Plaintiff does not allege sufficient facts to render his duty of fair representation claim against the Union plausible. Plaintiff claims that the Union breached its duty because (1) the arbitration hearing on his grievances was adjourned approximately three times, (2) plaintiff was unable to attend the hearing when it was ultimately held because he was incarcerated at the time, (3) the Union declined to relocate the hearing to a location where plaintiff could attend, and (4) the arbitrator issued a default award because of plaintiff's failure to appear. Plaintiff does not claim, however, that either the adjournments or the Union's decision not to relocate the hearing, presumably to the prison where plaintiff was incarcerated at the time, were arbitrary, discriminatory or in bad faith, nor does he assert any facts supporting such a claim. Moreover, the documents attached to plaintiff's response show that the employer requested at least one of the adjournments, and another adjournment was granted to allow the Union to amend the arbitration notice to include plaintiff's additional grievances. (Pl.'s Resp. to Defs.' Mot. to Dismiss Ex.
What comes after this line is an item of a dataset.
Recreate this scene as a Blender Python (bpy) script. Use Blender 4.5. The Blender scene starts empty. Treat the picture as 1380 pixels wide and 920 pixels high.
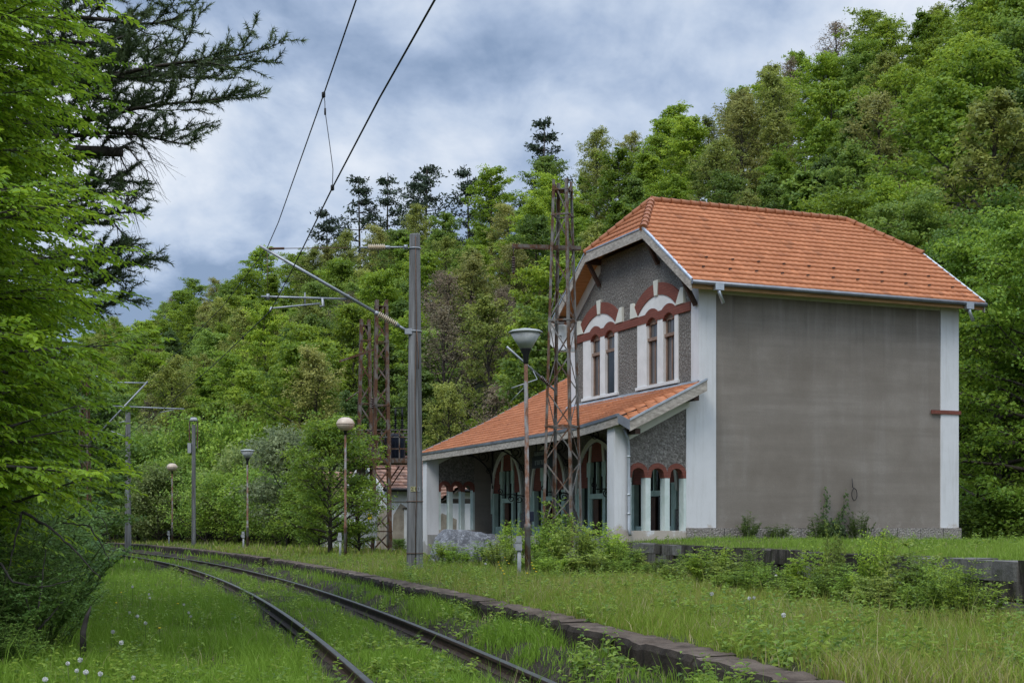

A.) Plaintiff also does not claim that any misconduct on the part of the Union caused the arbitrator to issue the default order sustaining plaintiff's discharge. Although plaintiff's inability to attend the hearing was unfortunate, it can hardly be said that it was caused by the Union's misconduct. Defendants are therefore entitled to dismissal on this ground as well.
IV. Immunity From Suit
It is well-settled that arbitrators, organizations that sponsor arbitration, and bodies administering arbitrations, such as OCA, are immune from civil liability in actions contesting the process or results of arbitration. See Barbara v. New York Stock Exch., 99 F.3d 49, 58 (2d Cir. 1996) (citing Austern v. Chicago Bd. Options Exch., Inc., 898 F.2d 882, 885-87 (2d Cir. 1990), c ert. denied, 498 U.S. 850 (1990); Corey v. New York Stock Exch., 691 F.2d 1205, 1208-11 (6th Cir. 1982)). Thus, OCA is absolutely immune from plaintiff's claims for money damages, regardless of whether plaintiff is alleging that OCA unreasonably delayed his arbitration hearing or erroneously issued a default award. Plaintiff's claims against Mr. Sweeney are dismissed.
Conclusion
For the reasons set forth above, defendants' motion to dismiss is granted in its entirety. The complaint is dismissed without costs to either party.SO ORDERED.